TOKYO — Japan’s Yuzuru Hanyu, twice Olympic figure-skating champion whose rock-star like status has been as legendary as his accomplishments on the ice, said he would turn professional, ending more than a decade of competition at the highest level.
In an hour-long news conference in Tokyo on Tuesday where he seemed pensive and relieved, the 27-year-old shunned the word “retirement”, saying he looked forward to pushing his skills to an even higher level on a different stage.
“I thought of quitting a lot of times, after every competition, after PyeongChang too,” Hanyu said, referring to the 2018 Winter Games where he won a second consecutive gold.

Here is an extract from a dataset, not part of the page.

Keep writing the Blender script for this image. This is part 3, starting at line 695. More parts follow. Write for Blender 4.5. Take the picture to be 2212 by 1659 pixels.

Wearing a dark suit and silver tie, Hanyu said he finally came to a decision after this year’s Beijing Olympics, where, having sustained an ankle injury during practice, he fell short of his goal of winning a third gold and finished fourth.
It was the end of a storied competition career for the man considered one of the greatest skaters of all time – a run that also included two world championship wins, four Grand Prix final crowns and six victories at the Japan nationals.
“I thought of many things” while my ankle was healing, he told a packed news conference. “And I thought, I don’t need to be on this stage; I can get better in a different way.”
A skating phenomenon known for his artistry and devoted fans, Hanyu said he saw the next stage of his skating career as a beginning, not an end.
Hanyu added that he would continue to pursue the quadruple Axel, or “4A” – a 4-1/2-rotation jump never before landed by anyone in competition.
Hanyu had built up anticipation for the Beijing competition by promising to attempt the “4A” but failed to land it.
“At Beijing, I didn’t make it to the top, but I think that it was a place where I could prove that I could keep on fighting.”
Legendary popularity
A rare mistake during his short program when he missed an opening quadruple Salchow jump cost him precious points at the Beijing Games.
Blaming a divot in the ice for making him skip the jump, Hanyu said he was comfortable with his level of concentration and lamented, with a forced laugh: “Nothing was wrong with my skating, so I’m thinking maybe the ice doesn’t like me anymore.”
With fans, however, the slender, photogenic Hanyu has been wildly popular throughout his career. Many would follow him from competition to competition, shouting “Yuzu!” and throwing stuffed Winnie-the-Poohs onto the ice after a performance.
His determination has been equally acclaimed. He became the first man in over half-a-century to win back-to-back Olympic golds in 2018 while skating on an injured ankle that he was taking painkillers to overcome.
A native of Sendai in northern Japan, Hanyu was practising when the 9.0 magnitude March 11, 2011, earthquake struck. He fled the rink in his skates as the ice cracked around him.
He and his family subsequently spent time in an evacuation center because of damage to their home, sleeping shoulder-to-shoulder with strangers on a gymnasium floor.
Later, a tribute routine to the disaster victims became a part of his exhibition repertoire.
Known for his pre-performance rituals, which included having a box of tissues in a Pooh container at the ringside and slapping the sides of the rink before skating onto it, Hanyu could also be impish, teasing photographers at rinkside.
But it was his ferocious powers of concentration that kept his skating skills near peak level at an age when many skaters decide to call it quits that won him the respect of his fellow skaters, none of whom counted him out for a third Olympic gold.